• **DIRECTIVE**
Report each line of the data that includes the word "scene".

• **DATASET CONTENT**
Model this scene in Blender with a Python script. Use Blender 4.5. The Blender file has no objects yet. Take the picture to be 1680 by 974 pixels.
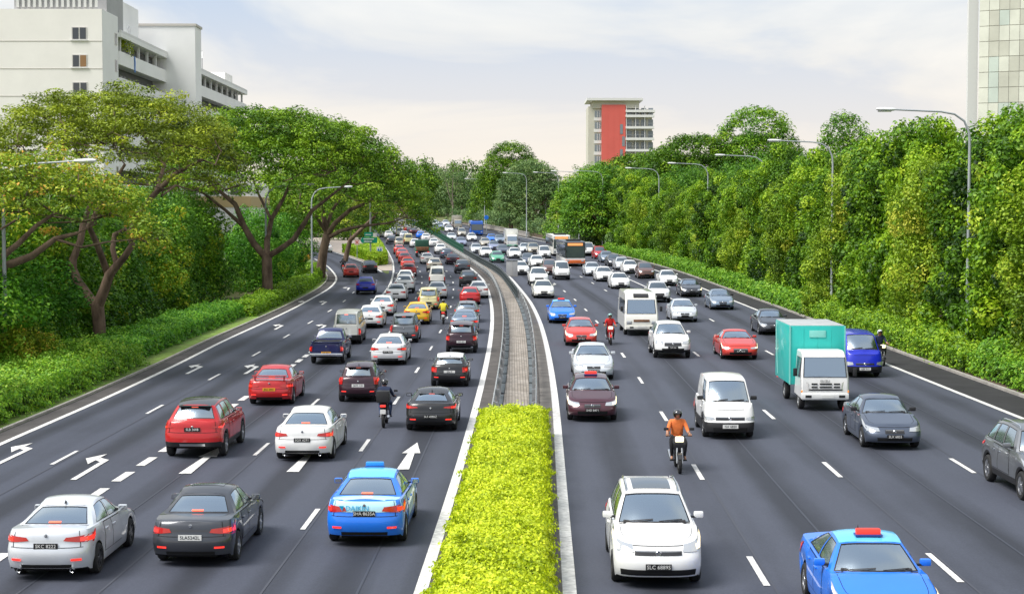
import bpy, bmesh, math, random
import numpy as np
from mathutils import Vector, Matrix

random.seed(7); rng = np.random.default_rng(7)
R = math.radians
scene = bpy.context.scene
col = scene.collection

# ------------------------------------------------------------------ camera, sky, sun, exposure
FPX, CX, CY, HCAM = 2600.0, 840.0, 487.0, 7.0
PITCH = math.atan(132.0 / FPX)
cam_d = bpy.data.cameras.new('camera'); cam = bpy.data.objects.new('camera', cam_d); col.objects.link(cam)
cam_d.sensor_width = 36.0; cam_d.lens = FPX / 1680.0 * 36.0
cam_d.clip_start = 0.1; cam_d.clip_end = 9000.0
cam.location = (0, 0, HCAM); cam.rotation_euler = (R(90) - PITCH, 0, 0)
scene.camera = cam

CLOUD_SEED = 3.37
SUN_EL, SUN_AZ = 54.0, 244.0          # compass azimuth, 0 = +Y (view direction), 90 = +X
world = bpy.data.worlds.new('World'); scene.world = world; world.use_nodes = True
wn, wl = world.node_tree.nodes, world.node_tree.links
wn.clear()
def N(tree, t, **kw):
    n = tree.nodes.new(t)
    for k, v in kw.items():
        if k in n.inputs: n.inputs[k].default_value = v
        else: setattr(n, k, v)
    return n
W = world.node_tree
sky = N(W, 'ShaderNodeTexSky', sky_type='NISHITA', sun_disc=False)
sky.sun_elevation = R(SUN_EL); sky.sun_rotation = R(SUN_AZ); sky.air_density = 1.4; sky.dust_density = 3.0
skym = N(W, 'ShaderNodeVectorMath', operation='SCALE'); skym.inputs[3].default_value = 0.10
wl.new(sky.outputs[0], skym.inputs[0])
tc = N(W, 'ShaderNodeTexCoord')
sep = N(W, 'ShaderNodeSeparateXYZ'); wl.new(tc.outputs['Generated'], sep.inputs[0])
# cloud sheet: direction projected on a flat cloud deck, so the banks flatten towards the horizon
zc = N(W, 'ShaderNodeMath', operation='MAXIMUM'); zc.inputs[1].default_value = 0.0; wl.new(sep.outputs[2], zc.inputs[0])
zd = N(W, 'ShaderNodeMath', operation='ADD'); zd.inputs[1].default_value = 0.19; wl.new(zc.outputs[0], zd.inputs[0])
dx = N(W, 'ShaderNodeMath', operation='DIVIDE'); wl.new(sep.outputs[0], dx.inputs[0]); wl.new(zd.outputs[0], dx.inputs[1])
dy = N(W, 'ShaderNodeMath', operation='DIVIDE'); wl.new(sep.outputs[1], dy.inputs[0]); wl.new(zd.outputs[0], dy.inputs[1])
cmb = N(W, 'ShaderNodeCombineXYZ'); wl.new(dx.outputs[0], cmb.inputs[0]); wl.new(dy.outputs[0], cmb.inputs[1]); cmb.inputs[2].default_value = CLOUD_SEED
cn = N(W, 'ShaderNodeTexNoise', Scale=0.75, Detail=6.0, Roughness=0.56, Distortion=0.5); wl.new(cmb.outputs[0], cn.inputs['Vector'])
cr = N(W, 'ShaderNodeValToRGB'); wl.new(cn.outputs[0], cr.inputs[0])
e = cr.color_ramp.elements
e[0].position = 0.42; e[0].color = (0.57, 0.66, 0.80, 1)
e[1].position = 0.62; e[1].color = (0.92, 0.915, 0.89, 1)
m = e.new(0.51); m.color = (0.77, 0.80, 0.83, 1)
hz = N(W, 'ShaderNodeMapRange'); hz.inputs[1].default_value = 0.0; hz.inputs[2].default_value = 0.13; hz.inputs[3].default_value = 1.0; hz.inputs[4].default_value = 0.0
wl.new(sep.outputs[2], hz.inputs[0])
wm = N(W, 'ShaderNodeMixRGB'); wm.inputs[2].default_value = (0.97, 0.86, 0.735, 1)
wl.new(hz.outputs[0], wm.inputs[0]); wl.new(cr.outputs[0], wm.inputs[1])
mx = N(W, 'ShaderNodeMixRGB'); mx.inputs[0].default_value = 0.93
wl.new(skym.outputs[0], mx.inputs[1]); wl.new(wm.outputs[0], mx.inputs[2])
bg = N(W, 'ShaderNodeBackground'); bg.inputs[1].default_value = 1.0
wo = N(W, 'ShaderNodeOutputWorld'); wl.new(mx.outputs[0], bg.inputs[0]); wl.new(bg.outputs[0], wo.inputs[0])

sun_d = bpy.data.lights.new('sun', 'SUN'); sun_d.energy = 4.3; sun_d.angle = R(34); sun_d.color = (1.0, 0.965, 0.91)
sun = bpy.data.objects.new('sun', sun_d); col.objects.link(sun)
_az, _el = R(SUN_AZ), R(SUN_EL)
sdir = Vector((math.sin(_az) * math.cos(_el), math.cos(_az) * math.cos(_el), math.sin(_el)))
sun.rotation_euler = sdir.to_track_quat('Z', 'Y').to_euler(); sun.location = sdir * 300

vs = scene.view_settings
vs.view_transform = 'Standard'; vs.look = 'None'; vs.exposure = 0.16; vs.gamma = 1.0; vs.use_curve_mapping = False
scene.render.engine = 'CYCLES'
cy = scene.cycles
cy.use_denoising = True; cy.max_bounces = 6; cy.diffuse_bounces = 3; cy.glossy_bounces = 3; cy.transparent_max_bounces = 12
cy.transmission_bounces = 3; cy.caustics_reflective = False; cy.caustics_refractive = False; cy.sample_clamp_indirect = 4.0

# ------------------------------------------------------------------ ground profile and pixel -> place
def _sp(v, k): return k * np.logaddexp(0.0, np.asarray(v, float) / k)
def zg(y):
    return 0.012 * _sp(np.asarray(y) - 110, 15) + 0.010 * _sp(np.asarray(y) - 220, 20) - 0.022 * _sp(np.asarray(y) - 500, 20)
CP, SPI = math.cos(PITCH), math.sin(PITCH)
def ray(px, py):
    a, b = (px - CX) / FPX, (CY - py) / FPX
    return np.array([a, CP + b * SPI, -SPI + b * CP])
def at(px, py, dz=0.0):
    """the point of the ground (raised by dz) seen at a pixel of the photograph"""
    d = ray(px, py); lo, hi = 5.0, 2500.0
    for _ in range(60):
        mid = math.sqrt(lo * hi); t = mid / d[1]
        if HCAM + d[2] * t > float(zg(mid)) + dz: lo = mid
        else: hi = mid
    t = lo / d[1]
    return np.array([d[0] * t, lo, HCAM + d[2] * t])
def atY(px, py, Y):
    d = ray(px, py); t = Y / d[1]
    return np.array([d[0] * t, Y, HCAM + d[2] * t])

class Curve:
    """a line on the ground, x as a function of y"""
    def __init__(s, pix=None, pts=None, dz=0.0, smooth=7.0, tail=None):
        P = [at(x, y, dz)[:2] for x, y in pix] if pix is not None else [np.array(p, float) for p in pts]
        P = sorted(P, key=lambda p: p[1]); P = np.array(P)
        y = np.arange(-60, 640, 1.0)
        xs = np.interp(y, P[:, 1], P[:, 0])
        k0 = (P[min(2, len(P)-1), 0] - P[0, 0]) / (P[min(2, len(P)-1), 1] - P[0, 1]); k1 = (P[-1, 0] - P[-3, 0]) / (P[-1, 1] - P[-3, 1]) if len(P) > 2 else k0
        lo, hi = y < P[0, 1], y > P[-1, 1]
        xs[lo] = P[0, 0] + k0 * (y[lo] - P[0, 1])
        d = y[hi] - P[-1, 1]; xs[hi] = P[-1, 0] + k1 * d + (tail or 0.0) * d * d
        g = np.exp(-0.5 * (np.arange(-30, 31) / smooth) ** 2); g /= g.sum()
        s.y = y; s.x = np.convolve(np.pad(xs, 30, mode='reflect', reflect_type='odd'), g, 'valid')
    def __call__(s, y): return np.interp(y, s.y, s.x)
    def slope(s, y): return (s(y + 2) - s(y - 2)) / 4.0
    def off(s, d):
        c = Curve.__new__(Curve); c.y = s.y
        sl = np.gradient(s.x, s.y); c.x = s.x + d * np.sqrt(1 + sl * sl); return c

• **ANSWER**
Model this scene in Blender with a Python script. Use Blender 4.5. The Blender file has no objects yet. Take the picture to be 1680 by 974 pixels.
scene = bpy.context.scene
col = scene.collection
scene.camera = cam
world = bpy.data.worlds.new('World'); scene.world = world; world.use_nodes = True
vs = scene.view_settings
scene.render.engine = 'CYCLES'
cy = scene.cycles